Antes y después, el filme vuelve a cruzarse una y otra vez con el catolicismo. Pero, más que el guion, lo eligió la realidad. Varejão quería retratar la verdad de São Miguel y la iglesia es parte integrante de ella. “Es posiblemente la región más católica de Portugal. Si, por un lado, las creencias religiosas son de una enorme riqueza, por otro, al no renovarse con el cambio de los tiempos, crean conflictos muy peligrosos en el interior de cada ser humano. A pesar de la apertura del papa Francisco, los valores que aún prevalecen son los de excluir todo lo que se deriva de la idea normativa de la familia. Esta narrativa, en contextos más pobres y sin el privilegio de elegir, donde todas las personas se conocen y se cruzan en las calles, como es el caso de las islas, propaga el miedo y la violencia, en el seno de las familias y en el espacio social”, denuncia la directora.

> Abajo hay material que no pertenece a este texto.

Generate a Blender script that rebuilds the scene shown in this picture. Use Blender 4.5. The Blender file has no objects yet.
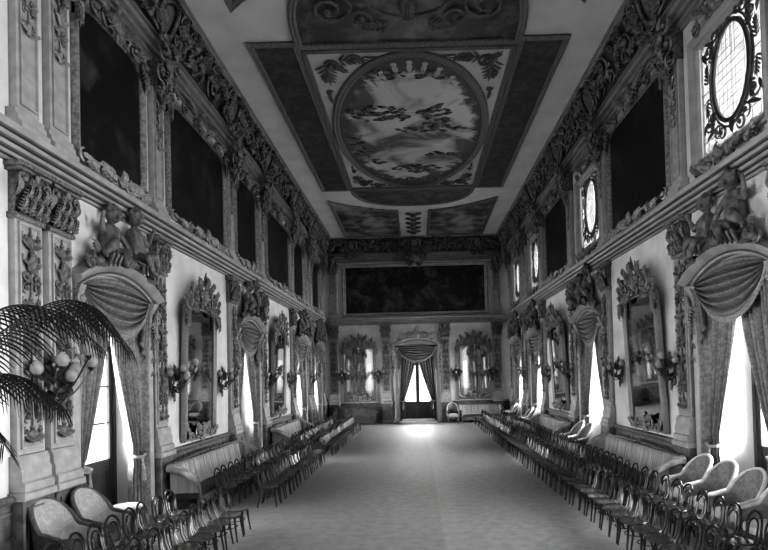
import bpy, math, random
from math import pi, sin, cos, radians, sqrt, atan2, hypot
from mathutils import Matrix, Vector, Euler
random.seed(7)
C = bpy.context.scene
COL = C.collection
W, D, ZC = 6.13, 35.25, 12.0          # half width, depth, ceiling height
Y0 = -3.0

# ------------------------------------------------------------------ materials
def newmat(name):
    m = bpy.data.materials.new(name); m.use_nodes = True
    nt = m.node_tree; nt.nodes.clear()
    out = nt.nodes.new('ShaderNodeOutputMaterial')
    return m, nt, out

def G(v): return (v, v, v, 1)

def mat(name, a, b=None, rough=.6, metal=0., scale=6., detail=4., bump=0., bscale=None, spec=.4, dist=0., stretch=None, coord='Object', lo=.35, hi=.65, ao=0., aod=.15):
    m, nt, out = newmat(name)
    p = nt.nodes.new('ShaderNodeBsdfPrincipled')
    p.inputs['Roughness'].default_value = rough; p.inputs['Metallic'].default_value = metal
    p.inputs['Specular IOR Level'].default_value = spec
    tc = nt.nodes.new('ShaderNodeTexCoord'); mp = nt.nodes.new('ShaderNodeMapping')
    nt.links.new(tc.outputs[coord], mp.inputs[0])
    if stretch: mp.inputs['Scale'].default_value = stretch
    n = nt.nodes.new('ShaderNodeTexNoise'); n.inputs['Scale'].default_value = scale
    n.inputs['Detail'].default_value = detail; n.inputs['Distortion'].default_value = dist
    nt.links.new(mp.outputs[0], n.inputs[0])
    r = nt.nodes.new('ShaderNodeValToRGB')
    r.color_ramp.elements[0].position = lo; r.color_ramp.elements[1].position = hi
    r.color_ramp.elements[0].color = G(a); r.color_ramp.elements[1].color = G(b if b is not None else a)
    nt.links.new(n.outputs[0], r.inputs[0]); nt.links.new(r.outputs[0], p.inputs['Base Color'])
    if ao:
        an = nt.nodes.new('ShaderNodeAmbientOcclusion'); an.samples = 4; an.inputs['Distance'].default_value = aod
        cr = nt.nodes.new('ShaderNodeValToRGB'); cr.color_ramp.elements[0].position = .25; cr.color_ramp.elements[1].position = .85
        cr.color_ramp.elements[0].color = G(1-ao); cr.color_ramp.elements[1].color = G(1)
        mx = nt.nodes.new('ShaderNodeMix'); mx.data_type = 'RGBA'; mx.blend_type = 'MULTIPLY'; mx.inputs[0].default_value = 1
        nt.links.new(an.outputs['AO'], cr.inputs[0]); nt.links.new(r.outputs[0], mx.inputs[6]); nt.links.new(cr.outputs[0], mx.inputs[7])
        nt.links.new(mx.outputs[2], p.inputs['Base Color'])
    if bump:
        n2 = nt.nodes.new('ShaderNodeTexNoise'); n2.inputs['Scale'].default_value = bscale or scale * 3
        n2.inputs['Detail'].default_value = 3
        nt.links.new(mp.outputs[0], n2.inputs[0])
        bp = nt.nodes.new('ShaderNodeBump'); bp.inputs['Strength'].default_value = bump; bp.inputs['Distance'].default_value = .03
        nt.links.new(n2.outputs[0], bp.inputs['Height']); nt.links.new(bp.outputs[0], p.inputs['Normal'])
    nt.links.new(p.outputs[0], out.inputs[0])
    return m

M = {}
M['wall'] = mat('plaster wall', .50, .62, .8, scale=1.6, bump=.15, bscale=30)
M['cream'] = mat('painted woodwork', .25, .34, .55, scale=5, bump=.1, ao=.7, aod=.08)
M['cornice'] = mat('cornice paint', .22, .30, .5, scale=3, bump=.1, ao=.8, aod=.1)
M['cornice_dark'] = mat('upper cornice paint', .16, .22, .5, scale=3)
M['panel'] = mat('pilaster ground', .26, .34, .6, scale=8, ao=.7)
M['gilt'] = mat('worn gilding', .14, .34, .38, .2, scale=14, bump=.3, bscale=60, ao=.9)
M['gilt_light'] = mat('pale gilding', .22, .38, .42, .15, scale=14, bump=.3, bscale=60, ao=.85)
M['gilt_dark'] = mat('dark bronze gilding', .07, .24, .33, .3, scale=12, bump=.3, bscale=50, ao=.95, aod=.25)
M['cove_ground'] = mat('cove ground', .04, .07, .6, scale=6)
M['statue'] = mat('carved figures', .05, .15, .36, .1, scale=9, bump=.2, bscale=40, ao=.9, aod=.2)
M['dado'] = mat('dado panelling', .06, .13, .5, scale=7, bump=.2, ao=.8)
M['ceiling'] = mat('ceiling plaster', .58, .68, .85, scale=1.2, bump=.05)
M['carpet'] = mat('carpet', .16, .22, .6, scale=5, detail=10, bump=.6, bscale=60, spec=.5)
M['darkwood'] = mat('dark polished wood', .008, .018, .25, scale=9, stretch=(1, 1, .2), spec=.35)
M['seatwood'] = mat('polished chair seat', .03, .06, .25, scale=12, spec=.5)
M['door_wood'] = mat('door wood', .02, .04, .4, scale=5, stretch=(1, 1, .15))
M['jamb'] = mat('white painted reveal', .62, .7, .6, scale=4)
M['bronze'] = mat('bronze', .02, .07, .35, .6, scale=14)
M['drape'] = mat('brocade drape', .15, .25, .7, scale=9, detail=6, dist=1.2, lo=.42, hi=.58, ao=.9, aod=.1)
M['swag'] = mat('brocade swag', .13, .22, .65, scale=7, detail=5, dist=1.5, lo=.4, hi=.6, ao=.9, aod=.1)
M['fringe'] = mat('fringe', .16, .3, .8, scale=30)
M['sofa_back'] = mat('striped sofa back', .17, .36, .7, scale=5, stretch=(7, 1, .05), lo=.4, hi=.6)
M['sofa_dark'] = mat('sofa seat velvet', .015, .04, .6, scale=10)
M['sofa_rail'] = mat('sofa rail', .05, .12, .4, scale=12)
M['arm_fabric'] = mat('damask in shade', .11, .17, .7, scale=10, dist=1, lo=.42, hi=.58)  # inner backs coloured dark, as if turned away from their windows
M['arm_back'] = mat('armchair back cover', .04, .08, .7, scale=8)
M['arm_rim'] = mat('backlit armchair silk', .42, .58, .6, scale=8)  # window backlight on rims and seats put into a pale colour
M['marble'] = mat('pale marble', .55, .7, .25, scale=6, dist=2)
M['globe'] = mat('frosted globe', .2, .34, .25, scale=3, spec=.6)
M['palm'] = mat('palm leaf', .003, .010, .6, scale=5, spec=.15)
M['pot'] = mat('glazed pot', .08, .14, .3, scale=3)
M['lead'] = mat('window leading', .015, .03, .5, scale=9)
M['lead_gray'] = mat('thin glazing bars', .14, .2, .5, scale=9)
M['rope'] = mat('rope moulding', .10, .2, .6, scale=22, dist=1, lo=.4, hi=.6, ao=.6)
M['spandrel'] = mat('pale spandrel', .5, .6, .8, scale=2)
M['ribbon'] = mat('painted ornament', .07, .12, .7, scale=9)
M['lobe_scroll'] = mat('faint painted scroll', .08, .14, .7, scale=9)
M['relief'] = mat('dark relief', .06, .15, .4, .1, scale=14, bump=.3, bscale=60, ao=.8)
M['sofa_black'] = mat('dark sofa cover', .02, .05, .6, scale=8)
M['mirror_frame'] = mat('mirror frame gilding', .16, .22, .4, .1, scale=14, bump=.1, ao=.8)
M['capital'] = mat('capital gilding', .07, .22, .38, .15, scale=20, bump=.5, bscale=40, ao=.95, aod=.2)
M['step'] = mat('stone step', .3, .4, .7, scale=5)

def carpet_seam():
    nt=M['carpet'].node_tree; p=next(n for n in nt.nodes if n.type=='BSDF_PRINCIPLED'); src=p.inputs['Base Color'].links[0].from_socket
    tc=nt.nodes.new('ShaderNodeTexCoord'); sx=nt.nodes.new('ShaderNodeSeparateXYZ'); nt.links.new(tc.outputs['Object'],sx.inputs[0])
    r=nt.nodes.new('ShaderNodeValToRGB'); mr=nt.nodes.new('ShaderNodeMapRange'); mr.inputs[1].default_value=-6; mr.inputs[2].default_value=6
    nt.links.new(sx.outputs[0],mr.inputs[0]); nt.links.new(mr.outputs[0],r.inputs[0])
    e=r.color_ramp.elements; x=(.45+6)/12
    e[0].position=x-.003; e[0].color=G(.80); e[1].position=x+.003; e[1].color=G(1.)
    k_=e.new(x); k_.color=G(1.06)
    mx=nt.nodes.new('ShaderNodeMix'); mx.data_type='RGBA'; mx.blend_type='MULTIPLY'; mx.inputs[0].default_value=1
    nt.links.new(src,mx.inputs[6]); nt.links.new(r.outputs[0],mx.inputs[7]); nt.links.new(mx.outputs[2],p.inputs['Base Color'])
carpet_seam()
def mat_mirror():
    m, nt, out = newmat('old mirror glass')
    p = nt.nodes.new('ShaderNodeBsdfPrincipled'); p.inputs['Metallic'].default_value = 1
    p.inputs['Roughness'].default_value = .03
    n = nt.nodes.new('ShaderNodeTexNoise'); n.inputs['Scale'].default_value = 1.5
    r = nt.nodes.new('ShaderNodeValToRGB'); r.color_ramp.elements[0].color = G(.5); r.color_ramp.elements[1].color = G(.68)
    nt.links.new(n.outputs[0], r.inputs[0]); nt.links.new(r.outputs[0], p.inputs['Base Color'])
    nt.links.new(p.outputs[0], out.inputs[0]); return m
M['mirror'] = mat_mirror()

def mat_pane(name, t):
    m, nt, out = newmat(name)
    tr = nt.nodes.new('ShaderNodeBsdfTransparent')
    n = nt.nodes.new('ShaderNodeTexNoise'); n.inputs['Scale'].default_value = 3
    r = nt.nodes.new('ShaderNodeValToRGB'); r.color_ramp.elements[0].color = G(t * .85); r.color_ramp.elements[1].color = G(t)
    nt.links.new(n.outputs[0], r.inputs[0]); nt.links.new(r.outputs[0], tr.inputs[0])
    g = nt.nodes.new('ShaderNodeBsdfGlossy'); g.inputs['Roughness'].default_value = .05
    mx = nt.nodes.new('ShaderNodeMixShader'); mx.inputs[0].default_value = .05
    nt.links.new(tr.outputs[0], mx.inputs[1]); nt.links.new(g.outputs[0], mx.inputs[2])
    nt.links.new(mx.outputs[0], out.inputs[0]); return m
M['pane'] = mat_pane('clear pane', .95)
M['pane_light'] = mat_pane('pale leaded glass', .5)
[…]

Eso sí, a la vez la creadora comparte otra sorpresa positiva que vivió. Tras los pescadores, esta vez se la dio un cura. Porque cuando le preguntó a padre David si habría problemas en que varias trans participaran en la procesión que iban a grabar, este contestó: “Todos somos hijos de Dios. En mi parroquia nadie es diferente y nadie se queda fuera”. Imposible no estar de acuerdo. Amén.